Makes me wonder about wearing a helmet, regardless of the heat and the gooflyness. On the other hand, I mainly ride the bike where there is little traffic anyway.
While I understand the safety arguments for encouraging people to ride on separate bike infrastructure, I generally think this is a pretty short-sighted attitude; cycling will never achieve the level of convenience necessary for it to attain a reasonably high transportation modal share if the recommended practice for cyclists is to take circuitous recreational paths through parks instead of the much-more-direct routes available to motorists. Look at any cities in Europe that have reached moderate cycling modal share (Amsterdam, Copenhagen, etc.), and you'll see that while grade-separated cycling infrastructure is common in high-traffic areas, it follows the same routes as cars (complete with traffic lights), and that cycling on same-grade painted lanes is common in lower-traffic areas. Nobody is pushing cyclists in these cities onto inefficient completely-separate bike infrastructure.

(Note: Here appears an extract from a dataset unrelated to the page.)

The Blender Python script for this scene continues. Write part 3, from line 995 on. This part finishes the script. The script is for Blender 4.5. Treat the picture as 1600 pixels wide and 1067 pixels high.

I don't think there are too many people arguing against wearing helmets, as an individual choice. It may turn out that helmets don't do much, but you're probably not any worse off for wearing them (except maybe sweatier in the summer, etc.). Lots of cycling advocates do, however, advocate against mandatory helmet laws, which have a whole host of negative effects that don't apply to the individual-cyclist-decision case.